In the News: Mukherjee on the global impact of USAID foreign aid halt

February 4, 2025

Anit Mukherjee, Senior Fellow, ORF America was quoted in an article by Ken Moriyasu of Nikkei Asia on the global impact of the recent halt of foreign assistance from USAID.

USAID closure disrupts Indo-Pacific aid coordination plans

WASHINGTON -- The Trump administration's attempts to shutter the U.S. government's foreign aid agency have startled Asian development officials who had hoped to team up with Washington to offer countries in the region an alternative to Chinese assistance.

"It's so abrupt," a Washington representative at an Asian development government agency told Nikkei Asia. "Coordinating development policies with allies and partners was one of the pillars of the Biden administration's Indo-Pacific policies," the official said.

At the Camp David summit of August 2023, which brought the leaders of the U.S., Japan and South Korea together, the three sides agreed to deepen development policy coordination to strengthen Indo-Pacific engagement and promote common prosperity.

"Together, we are committed to accelerate the clean energy transition; mobilize financing for quality infrastructure and resilient supply chains, including through trilateral collaboration among our development finance institutions," a joint statement declared.

When then-Japanese Prime Minister Fumio Kishida came to Washington for a state-level visit in April 2024, he and then-President Joe Biden announced the establishment of a new strategic dialogue to coordinate global diplomacy and development efforts at the deputy secretary of state and vice minister for foreign affairs level.

"The whole idea was to offer an alternative to Chinese development aid by combining the capabilities of like-minded partners," the Asian development official said.

Such plans looked far from viable Monday with the lights turned off at the headquarters of the U.S. Agency for International Development, across the street from the White House.

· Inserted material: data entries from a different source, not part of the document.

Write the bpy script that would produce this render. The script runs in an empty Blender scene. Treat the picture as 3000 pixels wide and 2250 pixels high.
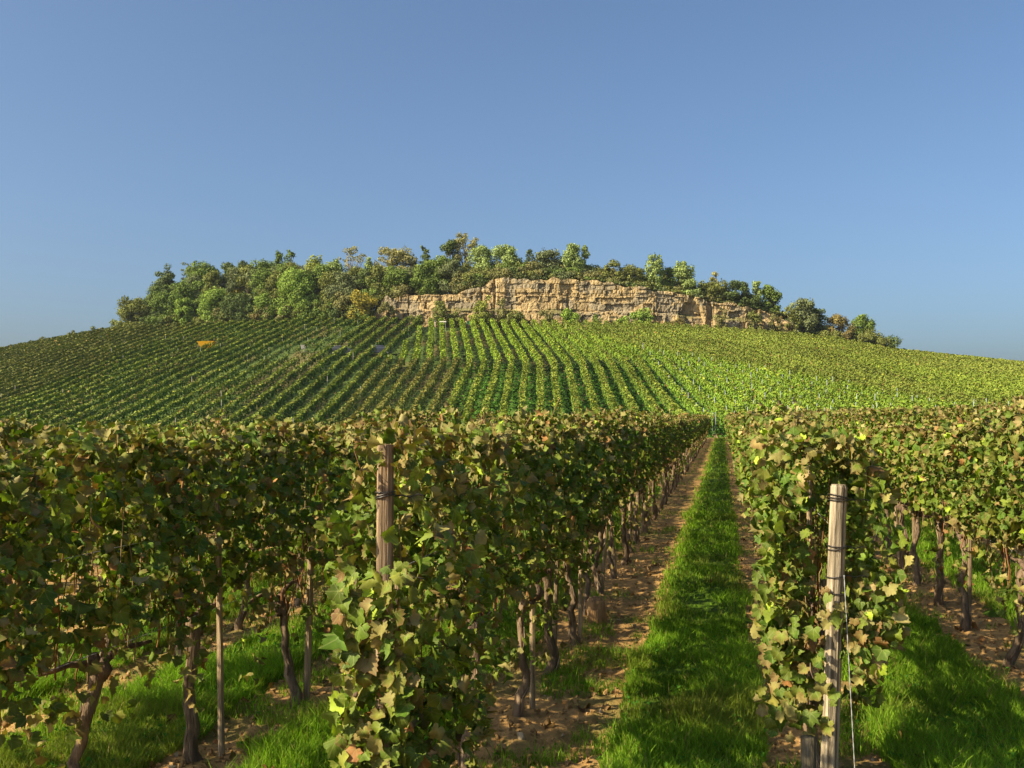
import bpy, math, random
import numpy as np
from mathutils import Vector, Matrix

SC = bpy.context.scene
COL = SC.collection
# ------------------------------------------------------------------ camera, sky, sun, exposure
F = 996.0; HV = 418.0; EYE = 1.9
cam = bpy.data.cameras.new('camera'); cam.lens = 35.0; cam.sensor_width = 36.0
cam.clip_start = 0.1; cam.clip_end = 5000
camo = bpy.data.objects.new('camera', cam); COL.objects.link(camo)
camo.location = (0, 0, EYE); camo.rotation_euler = (math.radians(90 + 1.95), 0, 0)
SC.camera = camo
SUN_EL = 36.5; SUN_AZ = 65.0          # light travels towards azimuth 65 deg (clockwise from +Y)
w = bpy.data.worlds.new('World'); SC.world = w; w.use_nodes = True
nt = w.node_tree; bg = nt.nodes['Background']
sky = nt.nodes.new('ShaderNodeTexSky'); sky.sky_type = 'NISHITA'; sky.sun_disc = False
sky.sun_elevation = math.radians(SUN_EL); sky.sun_rotation = math.radians(180 + SUN_AZ)
sky.altitude = 0; sky.air_density = 0.8; sky.dust_density = 3.5; sky.ozone_density = 5.0
tint = nt.nodes.new('ShaderNodeVectorMath'); tint.operation = 'MULTIPLY'; tint.inputs[1].default_value = (1.06, 1.10, 1.05)
nt.links.new(sky.outputs[0], tint.inputs[0]); nt.links.new(tint.outputs[0], bg.inputs[0]); bg.inputs[1].default_value = 0.079
sl = bpy.data.lights.new('sun', 'SUN'); sl.energy = 5.0; sl.angle = math.radians(0.6); sl.color = (1.0, 0.86, 0.58)
so = bpy.data.objects.new('sun', sl); COL.objects.link(so)
_e = math.radians(SUN_EL); _a = math.radians(SUN_AZ)
_d = Vector((math.sin(_a) * math.cos(_e), math.cos(_a) * math.cos(_e), -math.sin(_e)))
so.rotation_euler = _d.to_track_quat('-Z', 'Y').to_euler(); so.location = (-30, -10, 60)
SC.view_settings.view_transform = 'Standard'; SC.view_settings.look = 'None'
SC.view_settings.exposure = 1.08; SC.view_settings.gamma = 1.0
SC.cycles.max_bounces = 6; SC.cycles.diffuse_bounces = 3; SC.cycles.glossy_bounces = 2
SC.cycles.transmission_bounces = 4; SC.cycles.transparent_max_bounces = 8
SC.cycles.use_denoising = True

RNG = np.random.default_rng(7)
# ------------------------------------------------------------------ helpers
def hsh(ix, iy, seed):
    n = (ix.astype(np.int64) * 374761393 + iy.astype(np.int64) * 668265263 + seed * 1442695041) & 0xffffffff
    n = ((n ^ (n >> 13)) * 1274126177) & 0xffffffff
    return ((n ^ (n >> 16)) & 0xffffff) / float(0xffffff)
def vnoise(x, y, seed=0):
    x = np.asarray(x, float); y = np.asarray(y, float)
    ix = np.floor(x); iy = np.floor(y); fx = x - ix; fy = y - iy
    fx = fx * fx * (3 - 2 * fx); fy = fy * fy * (3 - 2 * fy)
    a = hsh(ix, iy, seed); b = hsh(ix + 1, iy, seed); c = hsh(ix, iy + 1, seed); d = hsh(ix + 1, iy + 1, seed)
    return (a * (1 - fx) + b * fx) * (1 - fy) + (c * (1 - fx) + d * fx) * fy
def fbm(x, y, seed=0, o=4):
    s = 0; a = 0.5; t = 0
    for i in range(o):
        s = s + a * vnoise(np.asarray(x) * 2 ** i, np.asarray(y) * 2 ** i, seed + i); t += a; a *= 0.5
    return s / t
def smooth(t):
    t = np.clip(t, 0, 1); return t * t * (3 - 2 * t)

def make_mesh(name, V, faces, mats=(), col=None, smooth_shade=False, mat_index=None, luv=None):
    """faces: list of (m,k) int arrays"""
    me = bpy.data.meshes.new(name)
    V = np.asarray(V, np.float32)
    faces = [np.asarray(f, np.int32) for f in faces if len(f)]
    nl = sum(f.size for f in faces); nf = sum(len(f) for f in faces)
    me.vertices.add(len(V)); me.vertices.foreach_set('co', V.ravel())
    me.loops.add(nl); me.loops.foreach_set('vertex_index', np.concatenate([f.ravel() for f in faces]))
    me.polygons.add(nf)
    sizes = np.concatenate([np.full(len(f), f.shape[1], np.int32) for f in faces])
    starts = np.concatenate([[0], np.cumsum(sizes)[:-1]]).astype(np.int32)
    me.polygons.foreach_set('loop_start', starts)
    me.polygons.foreach_set('use_smooth', np.full(nf, smooth_shade))
    for m in mats: me.materials.append(m)
    if mat_index is not None: me.polygons.foreach_set('material_index', np.asarray(mat_index, np.int32))
    if col is not None:
        at = me.color_attributes.new('Col', 'FLOAT_COLOR', 'POINT')
        c = np.ones((len(V), 4), np.float32); c[:, :3] = col
        at.data.foreach_set('color', c.ravel())
    if luv is not None:
        at = me.attributes.new('LUV', 'FLOAT_VECTOR', 'POINT'); at.data.foreach_set('vector', np.asarray(luv, np.float32).ravel())
    me.update(calc_edges=True)
    return me
def link(name, me, parent=None, loc=(0, 0, 0), rz=0.0):
    o = bpy.data.objects.new(name, me); COL.objects.link(o)
    o.location = loc; o.rotation_euler = (0, 0, rz)
    if parent is not None: o.parent = parent
    return o
def tag(o, label=None, cat=None, group=None, kind=None):
    if label: o['label'] = label
    if cat: o['category'] = cat
    if group: o['group'] = group
    if kind: o['kind'] = kind
    return o
ONES = ['', 'first', 'second', 'third', 'fourth', 'fifth', 'sixth', 'seventh', 'eighth', 'ninth', 'tenth', 'eleventh', 'twelfth',
        'thirteenth', 'fourteenth', 'fifteenth', 'sixteenth', 'seventeenth', 'eighteenth', 'nineteenth']
CARD = ['', 'one', 'two', 'three', 'four', 'five', 'six', 'seven', 'eight', 'nine']
TENS = ['', '', 'twenty', 'thirty', 'forty', 'fifty', 'sixty', 'seventy', 'eighty', 'ninety']
TENO = ['', '', 'twentieth', 'thirtieth', 'fortieth', 'fiftieth', 'sixtieth', 'seventieth', 'eightieth', 'ninetieth']
def ordw(n):
    if n < 20: return ONES[n]
    if n >= 100: return 'hundred-and-' + ordw(n - 100) if n > 100 else 'hundredth'
    return TENO[n // 10] if n % 10 == 0 else TENS[n // 10] + '-' + ONES[n % 10]

class Geo:
    """collects verts / faces / colours for one mesh"""
    def __init__(s): s.V = []; s.Fs = {}; s.C = []; s.U = []; s.n = 0
    def add(s, V, faces, col):
        V = np.asarray(V, float)
        for f in (faces if isinstance(faces, list) else [faces]):
            f = np.asarray(f)
            if len(f): s.Fs.setdefault(f.shape[1], []).append(f + s.n)
        c = np.zeros((len(V), 3)); c[:] = col; s.C.append(c); s.V.append(V); s.n += len(V); s.U.append(np.full((len(V), 3), 9.))
    def mesh(s, name, mats, smooth_shade=False):
        return make_mesh(name, np.concatenate(s.V), [np.concatenate(v) for v in s.Fs.values()], mats, np.concatenate(s.C), smooth_shade, luv=np.concatenate(s.U) if any(u is not None and u.min() < 5 for u in s.U) else None)

def tube(g, pts, rad, col, n=8, rough=0.0, seed=0, cap=True):
    pts = np.asarray(pts, float); m = len(pts); rad = np.broadcast_to(np.asarray(rad, float), (m,))
    d = np.gradient(pts, axis=0); d /= np.linalg.norm(d, axis=1)[:, None] + 1e-9
    up = np.array([0.31, 0.95, 0.05]) if abs(d[0][1]) < .8 else np.array([1., 0, 0.1])
    rs = np.random.default_rng(seed)
    ang = np.linspace(0, 2 * np.pi, n, endpoint=False)
    V = []
    lob = 1 + rough * rs.uniform(-1, 1, n)
    for i in range(m):
        a = np.cross(d[i], up); a /= np.linalg.norm(a) + 1e-9; b = np.cross(d[i], a)
        r = rad[i] * (lob + rough * 0.6 * rs.uniform(-1, 1, n))
        V.append(pts[i] + r[:, None] * (np.cos(ang)[:, None] * a + np.sin(ang)[:, None] * b))
    V = np.concatenate(V)
    i = np.arange(m - 1)[:, None] * n; j = np.arange(n)[None]; j2 = (j + 1) % n
    q = np.stack([i + j, i + j2, i + n + j2, i + n + j], -1).reshape(-1, 4)
    if cap:
        V = np.concatenate([V, pts[:1], pts[-1:]])
        t0 = np.stack([np.full(n, m * n), (np.arange(n) + 1) % n, np.arange(n)], -1)
        k = (m - 1) * n
        t1 = np.stack([np.full(n, m * n + 1), k + np.arange(n), k + (np.arange(n) + 1) % n], -1)
        g.add(V, [q, t0, t1], col)
    else: g.add(V, [q], col)
def box(g, c, s, col, rz=0.0):
    x, y, z = np.array(s) / 2
    V = np.array([[a, b, d] for d in (-z, z) for b in (-y, y) for a in (-x, x)])
    R = np.array([[math.cos(rz), -math.sin(rz), 0], [math.sin(rz), math.cos(rz), 0], [0, 0, 1]])
    Fc = [[0, 2, 3, 1], [4, 5, 7, 6], [0, 1, 5, 4], [2, 6, 7, 3], [0, 4, 6, 2], [1, 3, 7, 5]]
    g.add(V @ R.T + np.array(c), [np.array(Fc)], col)

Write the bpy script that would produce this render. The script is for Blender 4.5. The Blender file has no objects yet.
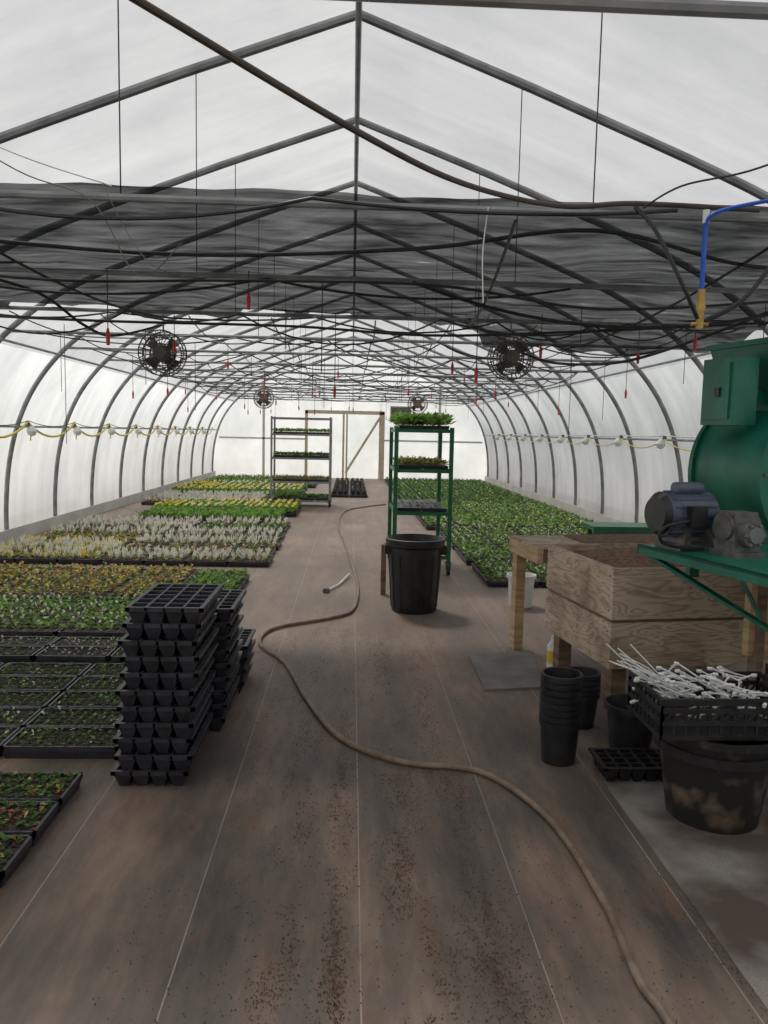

Employees were told by email to stay home.

In front of the stone building, Democratic lawmakers spoke to reporters and protesters opposing the move.

Rep. Gerry Connolly, the ranking member of the House Committee on Oversight and Government Reform, criticized Tesla CEO Elon Musk, who heads the Trump administration's "Department of Government Efficiency" advisory body, as an "unelected billionaire oligarch" unqualified to carry out such drastic changes. DOGE officials entered USAID headquarters over the weekend and reportedly attempted to access classified material.

"We are going to fight in every way we can -- in the courts, in public opinion, with the bully pulpit, in the halls of Congress, and here at AID itself," Connolly said.

"We are not going to let this injustice happen," he said. "Congress created this agency with the Foreign Assistance Act of 1961, and if you want to change it, you got to change that law."

On Monday, President Donald Trump appointed Secretary of State Marco Rubio as acting administrator of USAID, signaling a potential merger with the State Department.

Speaking to reporters in San Salvador, El Salvador, Rubio called USAID "a completely unresponsive agency" that is not aligned with American foreign policy.

While many of USAID's functions will continue, he said, the administration will ensure that "every dollar we are spending abroad is being spent on something that furthers our national interests."

Anit Mukherjee, a senior fellow at the U.S. arm of Indian think tank the Observer Research Foundation, said the move is a shock not just to USAID employees, but to the entire system of global development cooperation.

Halting U.S. assistance will be a major blow to countries in South Asia, such as Bangladesh, Afghanistan, Nepal and Myanmar, Mukherjee said.

"Bangladesh would be really hit because there was a lot of programs in Bangladesh which were dependent on USAID money," he said.

With a new Bangladeshi government that has distanced itself from India, "their first port of call might be China rather than India," Mukherjee said.